### Written instruction
Go through the records and show each line where the word "Blender" occurs.

### Dataset excerpts
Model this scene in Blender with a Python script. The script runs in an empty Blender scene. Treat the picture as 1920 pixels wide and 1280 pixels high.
...
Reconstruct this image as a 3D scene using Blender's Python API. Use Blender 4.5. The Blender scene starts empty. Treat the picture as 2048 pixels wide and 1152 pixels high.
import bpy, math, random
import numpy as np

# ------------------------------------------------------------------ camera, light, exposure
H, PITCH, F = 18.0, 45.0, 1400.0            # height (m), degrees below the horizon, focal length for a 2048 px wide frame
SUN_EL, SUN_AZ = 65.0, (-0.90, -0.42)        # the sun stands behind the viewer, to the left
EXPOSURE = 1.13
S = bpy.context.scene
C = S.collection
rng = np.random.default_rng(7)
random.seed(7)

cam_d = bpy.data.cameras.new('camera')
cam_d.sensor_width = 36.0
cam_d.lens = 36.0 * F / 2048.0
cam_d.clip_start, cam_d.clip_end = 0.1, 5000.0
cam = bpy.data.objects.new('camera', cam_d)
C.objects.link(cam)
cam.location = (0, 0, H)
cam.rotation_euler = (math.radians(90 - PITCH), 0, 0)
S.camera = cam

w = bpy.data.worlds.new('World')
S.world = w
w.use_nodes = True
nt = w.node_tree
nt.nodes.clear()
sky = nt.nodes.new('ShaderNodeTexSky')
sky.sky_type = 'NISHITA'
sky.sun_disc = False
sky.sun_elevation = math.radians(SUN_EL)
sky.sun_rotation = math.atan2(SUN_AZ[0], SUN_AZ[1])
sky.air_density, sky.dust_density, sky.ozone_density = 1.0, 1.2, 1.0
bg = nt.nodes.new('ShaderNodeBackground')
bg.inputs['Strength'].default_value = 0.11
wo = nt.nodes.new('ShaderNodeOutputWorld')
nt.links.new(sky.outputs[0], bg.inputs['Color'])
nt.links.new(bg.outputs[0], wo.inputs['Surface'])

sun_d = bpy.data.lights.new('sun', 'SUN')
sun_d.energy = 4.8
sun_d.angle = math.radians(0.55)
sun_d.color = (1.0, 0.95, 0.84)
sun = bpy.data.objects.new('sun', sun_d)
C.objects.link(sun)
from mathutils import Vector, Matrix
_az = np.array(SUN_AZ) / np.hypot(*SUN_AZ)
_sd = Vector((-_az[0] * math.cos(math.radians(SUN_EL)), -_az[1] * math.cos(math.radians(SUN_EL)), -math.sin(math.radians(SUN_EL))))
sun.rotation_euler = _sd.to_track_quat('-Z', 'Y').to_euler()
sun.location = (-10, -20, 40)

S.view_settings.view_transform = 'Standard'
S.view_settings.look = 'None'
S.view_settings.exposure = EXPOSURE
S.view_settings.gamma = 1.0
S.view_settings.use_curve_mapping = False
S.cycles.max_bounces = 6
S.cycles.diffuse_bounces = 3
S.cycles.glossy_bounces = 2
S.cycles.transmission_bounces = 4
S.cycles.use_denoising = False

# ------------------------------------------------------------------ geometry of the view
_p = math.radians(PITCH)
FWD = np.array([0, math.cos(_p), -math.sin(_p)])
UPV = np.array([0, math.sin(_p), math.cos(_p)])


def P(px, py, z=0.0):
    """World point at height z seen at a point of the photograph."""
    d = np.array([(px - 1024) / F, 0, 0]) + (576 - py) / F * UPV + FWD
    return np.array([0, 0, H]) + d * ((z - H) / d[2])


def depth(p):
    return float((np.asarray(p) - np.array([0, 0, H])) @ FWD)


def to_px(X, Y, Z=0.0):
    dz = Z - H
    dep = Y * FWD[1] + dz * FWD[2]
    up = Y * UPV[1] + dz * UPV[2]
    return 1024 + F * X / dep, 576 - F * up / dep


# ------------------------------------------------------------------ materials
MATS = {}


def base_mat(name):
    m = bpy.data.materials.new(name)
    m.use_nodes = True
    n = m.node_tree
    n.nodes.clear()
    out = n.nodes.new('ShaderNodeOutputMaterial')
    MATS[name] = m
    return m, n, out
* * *
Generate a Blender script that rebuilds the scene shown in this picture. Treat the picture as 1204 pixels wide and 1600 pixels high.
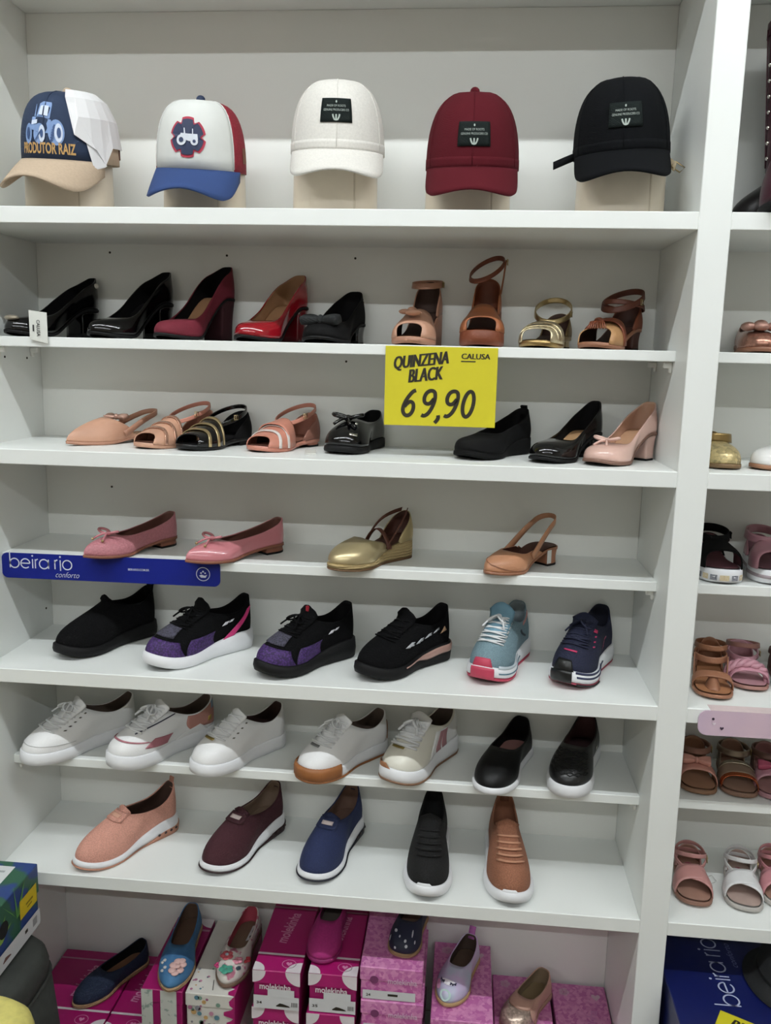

### Result of the exercise
Model this scene in Blender with a Python script. The script runs in an empty Blender scene. Treat the picture as 1920 pixels wide and 1280 pixels high.
Reconstruct this image as a 3D scene using Blender's Python API. Use Blender 4.5. The Blender scene starts empty. Treat the picture as 2048 pixels wide and 1152 pixels high.
Generate a Blender script that rebuilds the scene shown in this picture. Treat the picture as 1204 pixels wide and 1600 pixels high.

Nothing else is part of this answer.